There are fish that habitually eat which are eaten by fish that are in turn eaten by other fish. So, fish eat. Even fish [that] fish eat [have to] eat. And fish eat fish that eat fish that eat.
Also try it with varying nouns and verbs: Mice cats dogs chase eat sleep. (Dogs chase cats that eat mice that sleep.)
I like it because it seems to exploit a very low maximum stack depth in human sentence parsing.

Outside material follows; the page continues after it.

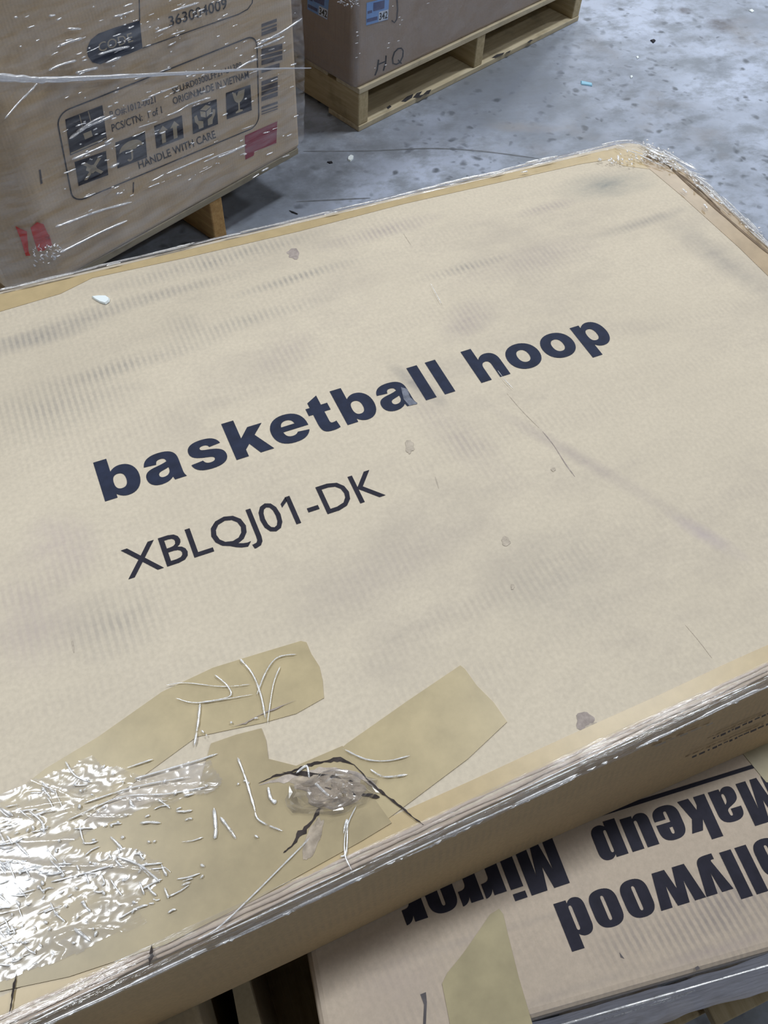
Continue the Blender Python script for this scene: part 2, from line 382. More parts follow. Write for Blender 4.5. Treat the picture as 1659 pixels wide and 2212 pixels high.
def noise_warp(nt, vec, sc=16, amt=0.06):
    nz = N(nt, 'ShaderNodeTexNoise'); nz.inputs['Scale'].default_value = sc; nz.inputs['Detail'].default_value = 3
    nt.links.new(vec, nz.inputs['Vector'])
    vm = N(nt, 'ShaderNodeVectorMath', operation='MULTIPLY_ADD')
    nt.links.new(nz.outputs['Color'], vm.inputs[0]); vm.inputs[1].default_value = (amt, amt, 0)
    off = N(nt, 'ShaderNodeVectorMath', operation='SUBTRACT'); off.inputs[1].default_value = (amt/2, amt/2, 0)
    nt.links.new(vec, vm.inputs[2]); nt.links.new(vm.outputs[0], off.inputs[0])
    return off.outputs[0]
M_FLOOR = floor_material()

# ------------------------------------------------------------------ floor
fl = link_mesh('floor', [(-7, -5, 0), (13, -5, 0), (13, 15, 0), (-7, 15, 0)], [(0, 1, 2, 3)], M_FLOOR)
fl['kind'] = 'structure'
def ribbon(name, pxs, z, width, mat, parent, lift=0.0004):
    P = [on(p, z) for p in pxs]
    # resample smoothly
    Q = []
    for i in range(len(P)-1):
        p0 = P[max(0, i-1)]; p1 = P[i]; p2 = P[i+1]; p3 = P[min(len(P)-1, i+2)]
        for k in range(8):
            t = k/8
            Q.append(0.5*((2*p1) + (p2-p0)*t + (2*p0-5*p1+4*p2-p3)*t*t + (3*p1-p0-3*p2+p3)*t**3))
    Q.append(P[-1])
    V, F = [], []
    for i, q in enumerate(Q):
        d = (Q[min(i+1, len(Q)-1)] - Q[max(i-1, 0)]).normalized()
        s = Vector((-d.y, d.x, 0))
        e = min(1, i/3, (len(Q)-1-i)/3)
        wd = width*(0.35+0.65*e)*(0.8+0.4*noise.noise(q*40))
        V += [q + s*wd/2 + UP*lift, q - s*wd/2 + UP*lift]
        if i: F.append((2*i-2, 2*i-1, 2*i+1, 2*i))
    return link_mesh(name, V, F, mat, parent)
ribbon('tyre_mark', [(655, 327), (800, 326), (930, 321), (1040, 327), (1165, 343)], 0, 0.007, M_RUB, fl)
ribbon('tyre_mark', [(640, 436), (720, 432), (800, 428)], 0, 0.006, M_RUB, fl)
def blotch(name, px, rx, ry, mat, parent, z=0.0, lift=0.0004, seed=0, k=22, rag=0.35):
    V = []
    for i in range(k):
        a = 2*math.pi*i/k
        r = 1 + rag*noise.noise(Vector((math.cos(a)*1.6+seed, math.sin(a)*1.6, seed*2.3)))
        V.append(on((px[0]+rx*r*math.cos(a), px[1]+ry*r*math.sin(a)), z) + UP*lift)
    return link_mesh(name, V, [tuple(reversed(range(k)))], mat, parent)
# ------------------------------------------------------------------ lettering
HEAVY = {  # wide heavy sans, 2048 units to the em
 'b': (1366, "M133 0 L133 1466 L525 1466 L525 965 C610 1060 710 1108 830 1108 C1100 1108 1290 890 1290 560 C1290 200 1100 -25 830 -25 C700 -25 590 30 497 135 L497 0 Z M522 540 C522 735 590 815 705 815 C820 815 895 735 895 545 C895 350 820 270 705 270 C590 270 522 350 522 540 Z"),
 'a': (1366, "M110 745 C150 990 330 1108 640 1108 C980 1108 1150 990 1150 690 L1150 240 C1150 130 1170 60 1210 0 L850 0 C830 40 825 70 820 125 C740 30 600 -25 450 -25 C220 -25 75 110 75 310 C75 540 230 600 430 635 C640 672 700 690 790 725 C790 830 735 870 640 870 C540 870 490 830 478 712 Z M790 500 C720 470 640 455 590 440 C500 415 455 380 455 310 C455 245 500 205 580 205 C700 205 790 290 790 420 Z"),
 's': (1251, "M70 310 L445 347 C475 250 540 205 640 205 C745 205 800 245 800 305 C800 370 740 395 590 425 C240 490 115 580 115 770 C115 1000 310 1108 610 1108 C930 1108 1080 1000 1130 800 L775 765 C750 845 700 875 610 875 C520 875 480 845 480 795 C480 740 530 720 660 695 C1020 640 1180 545 1180 325 C1180 100 980 -25 640 -25 C280 -25 110 90 70 310 Z"),
 'k': (1366, "M133 0 L133 1466 L525 1466 L525 715 L842 1062 L1313 1062 L955 700 L1340 0 L905 0 L690 437 L525 265 L525 0 Z"),
 'e': (1366, "M1275 465 L445 465 C455 320 530 230 680 230 C770 230 830 270 870 325 L1245 285 C1150 70 960 -25 680 -25 C260 -25 75 200 75 535 C75 870 300 1108 670 1108 C1080 1108 1275 860 1275 520 Z M890 665 C880 800 800 870 675 870 C550 870 470 800 447 665 Z"),
 't': (913, "M580 1466 L580 1062 L795 1062 L795 770 L580 770 L580 400 C580 300 600 270 665 270 C710 270 750 282 790 293 L818 18 C730 -10 640 -25 555 -25 C290 -25 195 60 195 400 L195 770 L50 770 L50 1062 L195 1062 L195 1265 Z"),
 'l': (683, "M150 0 L150 1466 L533 1466 L533 0 Z"),
 'h': (1366, "M133 0 L133 1466 L522 1466 L522 930 C610 1050 720 1108 860 1108 C1080 1108 1235 970 1235 690 L1235 0 L848 0 L848 590 C848 720 800 780 700 780 C590 780 522 700 522 540 L522 0 Z"),
 'o': (1366, "M683 1108 C310 1108 73 870 73 540 C73 210 310 -25 683 -25 C1056 -25 1293 210 1293 540 C1293 870 1056 1108 683 1108 Z M683 815 C810 815 895 720 895 540 C895 360 810 265 683 265 C556 265 465 360 465 540 C465 720 556 815 683 815 Z"),
 ' ': (683, ""),
}
HEAVY['p'] = (1366, None)
NARROW = {  # tall condensed heavy sans
 'H': (1165, "M75 0 L75 1619 L495 1619 L495 990 L670 990 L670 1619 L1090 1619 L1090 0 L670 0 L670 680 L495 680 L495 0 Z"),
 'M': (1485, "M75 0 L75 1619 L620 1619 L742 830 L860 1619 L1410 1619 L1410 0 L1035 0 L1030 1060 L875 0 L610 0 L445 1040 L440 0 Z"),
 'o': (1085, "M75 800 C75 1110 230 1255 545 1255 C860 1255 1010 1110 1010 800 L1010 430 C1010 120 860 -25 545 -25 C230 -25 75 120 75 430 Z M485 920 C485 1000 505 1030 545 1030 C585 1030 600 1000 600 920 L600 310 C600 230 585 200 545 200 C505 200 485 230 485 310 Z"),
 'l': (565, "M70 0 L70 1619 L495 1619 L495 0 Z"),
 'i': (565, "M70 0 L70 1240 L495 1240 L495 0 Z"),
 'y': (1001, "M15 1230 L430 1230 L510 560 L590 1230 L990 1230 L830 220 C790 0 690 -60 430 -60 L190 -60 L190 140 L270 140 C310 140 325 160 310 215 Z"),
 'w': (1628, "M10 1230 L400 1230 L480 520 L595 1230 L1010 1230 L1115 520 L1200 1230 L1600 1230 L1390 0 L940 0 L803 690 L665 0 L225 0 Z"),
 'd': (1105, "M1030 0 L1030 1619 L610 1619 L610 1150 C540 1220 470 1255 385 1255 C180 1255 75 1120 75 900 L75 320 C75 110 170 -25 370 -25 C470 -25 550 20 610 110 L610 0 Z M495 930 C495 1000 515 1030 550 1030 C595 1030 610 1000 610 920 L610 310 C610 230 595 200 550 200 C515 200 495 230 495 310 Z"),
 'p': (1105, "M75 -110 L75 1230 L495 1230 L495 1120 C555 1210 630 1255 730 1255 C930 1255 1030 1120 1030 910 L1030 320 C1030 110 925 -25 720 -25 C630 -25 560 10 495 80 L495 -110 Z M495 310 C495 230 510 200 555 200 C590 200 610 230 610 310 L610 930 C610 1000 590 1030 555 1030 C510 1030 495 1000 495 920 Z"),
 'u': (1107, "M1035 1230 L1035 0 L615 0 L615 110 C555 20 480 -25 370 -25 C170 -25 70 80 70 300 L70 1230 L490 1230 L490 290 C490 220 510 200 550 200 C595 200 612 220 612 290 L612 1230 Z"),
 'e': (1081, "M1010 600 L490 600 L490 280 C490 210 510 190 548 190 C600 190 610 225 610 300 L610 470 L1010 470 L1010 370 C1010 100 860 -25 550 -25 C230 -25 75 120 75 430 L75 800 C75 1110 230 1255 545 1255 C860 1255 1010 1110 1010 790 Z M490 790 L605 790 L605 920 C605 1000 590 1035 548 1035 C505 1035 490 1000 490 920 Z"),
 'a': (1053, "M470 790 L75 790 L75 880 C75 1130 210 1255 520 1255 C830 1255 985 1130 985 850 L985 0 L580 0 L580 120 C520 20 440 -25 340 -25 C150 -25 65 80 65 300 C65 520 140 590 400 700 C560 765 585 790 585 870 C585 990 570 1035 525 1035 C480 1035 470 1000 470 900 Z M585 600 C490 540 470 480 470 330 C470 230 485 200 525 200 C570 200 585 230 585 310 Z"),
 'k': (1099, "M70 0 L70 1619 L490 1619 L490 850 L650 1230 L1050 1230 L850 740 L1085 0 L680 0 L560 480 L490 330 L490 0 Z"),
 'r': (786, "M70 0 L70 1230 L490 1230 L480 1010 C540 1170 640 1245 775 1255 L775 760 C560 760 490 700 490 560 L490 0 Z"),
 ' ': (500, ""),
}
def glyph(font, ch):
    if font is HEAVY and ch == 'p':
        return [[(x, 1083 - y) for x, y in q] for q in path(HEAVY['b'][1])]
    return path(font[ch][1])
def set_text(font, s):
    x = 0; out = []
    for ch in s:
        if ch != ' ':
            g = [[(p[0]+x, p[1]) for p in q] for q in glyph(font, ch)]
            out.append(fill(g))
            if font is NARROW and ch == 'i':
                out.append(fill([[(x+70, 1390), (x+495, 1390), (x+495, 1619), (x+70, 1619)]]))
        x += font[ch][0]
    xs = [p[0] for pts, _ in out for p in pts]
    return out, min(xs), max(xs)
def font_text(s, bold=0.0):
    cu = bpy.data.curves.new('lettering', 'FONT'); cu.body = s; cu.size = 1.0; cu.offset = bold; cu.resolution_u = 3
    o = bpy.data.objects.new('lettering', cu); COL.objects.link(o)
    dg = bpy.context.evaluated_depsgraph_get()
    me = o.evaluated_get(dg).to_mesh()
    pts = [(v.co.x, v.co.y) for v in me.vertices]; fs = [tuple(p.vertices) for p in me.polygons]
    o.evaluated_get(dg).to_mesh_clear()
    bpy.data.objects.remove(o); bpy.data.curves.remove(cu)
    return [(pts, fs)]
def cap_bb(pieces, cap=None):
    xs = [p[0] for pts, _ in pieces for p in pts]; ys = [p[1] for pts, _ in pieces for p in pts]
    return (min(xs), 0.0, max(xs), cap or max(ys))
def write(name, s, surf, pxq, mat, parent, bold=0.0, lift=0.0004, cap=0.0):
    pc = font_text(s, bold)
    q = [surf.at(p, lift) for p in pxq]
    return decal(name, pc, q, cap_bb(pc, cap), mat, parent)
def patch(name, surf, pxs, mat, parent, lift=0.0004):
    V = [surf.at(p, lift) for p in pxs]
    return link_mesh(name, V, [tuple(range(len(V)))], mat, parent)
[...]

I don't think English works this way. The Buffalo and have/had examples are clearly valid (if extreme) sentences and their meaning leaps out once you see the trick. "Fish fish eat eat" does too, and so would "Fish fish eat eat fish". But you can't arbitrarily nest these clauses, and "fish fish fish eat eat eat" doesn't click for me. The suggested analogy, "Mice cats dogs chase eat sleep", seems accurate as an analogy because it's invalid in the same way; that is, "Cats dog chase eat" is clearly ok, but the next step of nesting is not. It would be interesting to pin down the reason.
I agree that it's no longer english as she's spoke, but it is ultimately comprehensible with difficulty. It's harder to unpack deeply nested clauses; human beings have trouble thinking on more than one levelf of the stack at the same time. Whether that counts as grammatically correct is a matter of definitions; I'd say it does, but it hardly matters.